Apesar da superioridade numérica, os exércitos anti-sionistas tinham uma desvantagem que até hoje assola o mundo árabe: a desunião interna. Intrigas, desavenças e crises de ciúmes entre os chefes mergulharam a campanha na anarquia. Já os sionistas mantiveram-se unidos sob a mão férrea de Ben Gurion – que se tornou primeiro-ministro de Israel em 1948 – e destroçaram os cincos exércitos inimigos em cerca de oito meses. O conflito, que hoje é lembrado pelos israelenses como a Guerra da Independência, acabou em julho de 1949, com uma série de armistícios humilhantes assinados por quase todos os países árabes envolvidos. Os combatentes guardaram suas facas e metralhadoras, mas não trancaram a porta da caserna: o segundo round poderia começar a qualquer instante.
EXPANSÃO ISRAELENSE
A Palestina, agora, tinha uma cara completamente transformada. A Partilha, acertada pela ONU, dois anos antes, foi para o espaço: entre 1947 e 1949, Israel não se limitou a defender suas fronteiras, avançando sobre território alheio. Se antes os israelenses controlavam 55% da região, a fatia crescera agora para mais de 75% .

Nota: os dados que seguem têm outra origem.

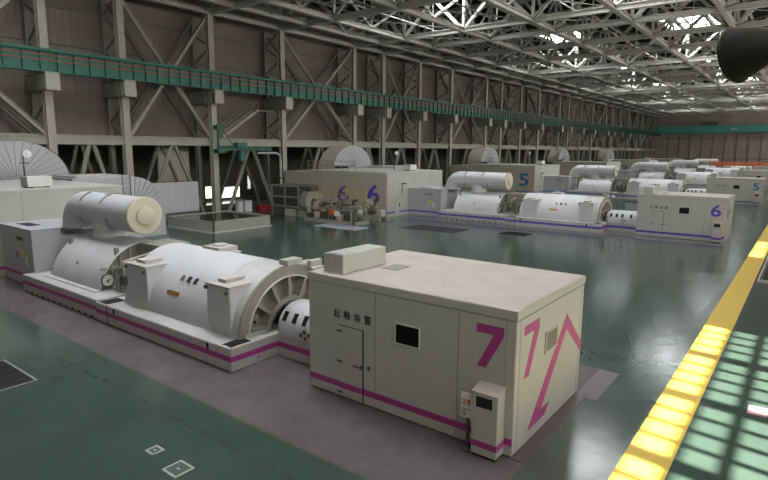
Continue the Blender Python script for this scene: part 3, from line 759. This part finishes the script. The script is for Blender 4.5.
part('handle', MB().box((-28.955, -2.0, 1.0), (-28.9, -1.94, 1.35)), 'darksteel', d)
part('warning_tag', MB().box((-28.97, -3.35, 1.4), (-28.955, -3.0, 1.75)), 'tag', bk)
part('wall_lamp', MB().bar((-28.95, -1.5, 2.2), (-28.95, -1.5, 3.4), .06).box((-28.97, -1.55, 3.3), (-28.6, -1.2, 3.42)), 'darksteel', bk)
bks = spread_units(bk, 'large beige windowless enclosure by the left wall', 6)
for k, dg in enumerate('765432'):
    if k == 0: continue
    part('numeral', text_fit(dg, -31.5, -29.9, 1.35, 3.3, (0, -4.101, 0), (1, 0, 0), (0, 0, 1), .02), STR[k], bks[k], label='large painted numeral %s' % dg)
    part('numeral', text_fit(dg, -35.7, -34.1, 1.2, 3.1, (0, -4.101, 0), (1, 0, 0), (0, 0, 1), .02), STR[k], bks[k])
rk = thing('rear_enclosure', '', 'enclosure', (-42.2, 2.4, 0), 'rear enclosures under the drums')
part('walls', MB().box((-43.9, -4.1, 0), (-40.55, 8.5, 4.25)), 'beige', rk)
part('roof_slab', MB().box((-43.9, -4.15, 4.25), (-40.52, 8.55, 4.36)), 'cream', rk)
spread_units(rk, 'lower beige enclosure carrying the ribbed drum', 3)

# --- ribbed drum on the block
dr = thing('ribbed_drum', '', 'drum', (-42, 4.4, 4.36), 'ribbed drums on the enclosures')
DY, DZ, DR = 5.0, 4.37, 3.0
DRY = 3.7
pf = [(DY + DRY * math.cos(PI * i / 30), DZ + DR * math.sin(PI * i / 30)) for i in range(31)]
part('shell', MB().prism(pf, 'x', -43.8, -41.3), 'beige', dr, smooth=True)
part('end_face', MB().prism([(DY + (y - DY) * .985, DZ + (z - DZ) * .985 + .02) for y, z in pf], 'x', -41.3, -41.2), 'drum', dr)
s = MB()
for i in range(1, 18):
    a = PI * i / 18
    s.bar((-41.18, DY + .35 * math.cos(a), DZ + .1 + .3 * math.sin(a)), (-41.18, DY + DRY * .97 * math.cos(a), DZ + DR * .97 * math.sin(a)), .03, .035, (1, 0, 0))
part('radial_seam', s, 'seam', dr)
part('edge_band', MB().add(*(lambda q: (q, [(i, i + 1, 31 + i + 1, 31 + i) for i in range(30)]))([(-41.35, y, z) for y, z in pf] + [(-41.15, y, z) for y, z in pf])), 'drum', dr, smooth=True)
part('base_louvre', MB().box((-41.2, 1.3, 4.5), (-41.1, 3.9, 4.85)), 'dark', dr)
spread_units(dr, 'grey-white half-round drum with radial seams', 5)

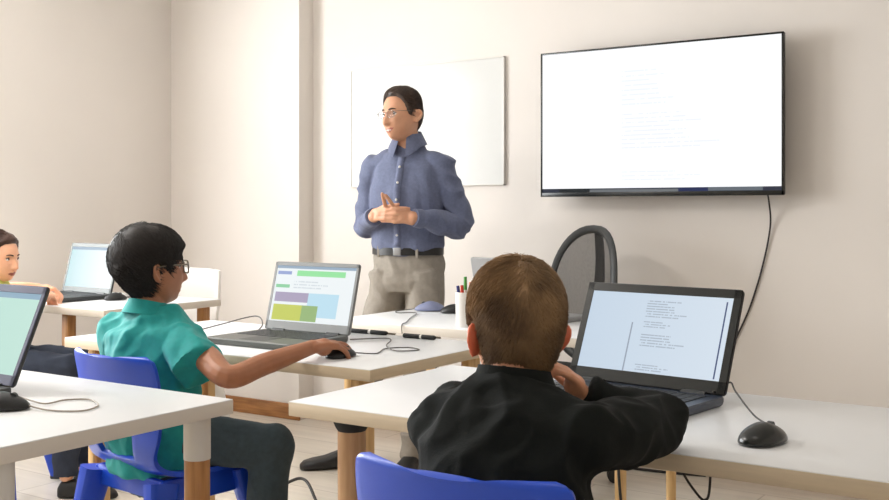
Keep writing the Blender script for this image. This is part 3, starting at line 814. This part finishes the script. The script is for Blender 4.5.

Fora de Israel, sobraram apenas dois pedacinhos de terra palestina – que até hoje compõem um mantra eternamente repetido nas manchetes de jornais, nos tratados de paz, nas resoluções da ONU, nos brados dos radicais e nas preces dos moderados: a Faixa de Gaza, que fica no litoral do Mediterrâneo, a sudoeste de Israel, e a Cisjordânia, na fronteira oriental. O destino e o status desses territórios, que juntos não chegam a formar 10 mil quilômetros quadrados, continuam no olho do furacão do Oriente Médio. Na época, as duas fatias de terra foram anexadas por vizinhos árabes que, teoricamente, tinham entrado na guerra para garantir os direitos dos palestinos. O Egito ficou com a Faixa de Gaza. O rei jordaniano Abdullah abocanhou a Cisjordânia e a parte oriental de Jerusalém – onde se encontram dois dos maiores santuários do Islã, a Mesquita de Al-Aqsa e o Domo da Rocha. A ONU abençoou as novas fronteiras e o mundo respirou aliviado. Menos os palestinos – que ficaram com nada.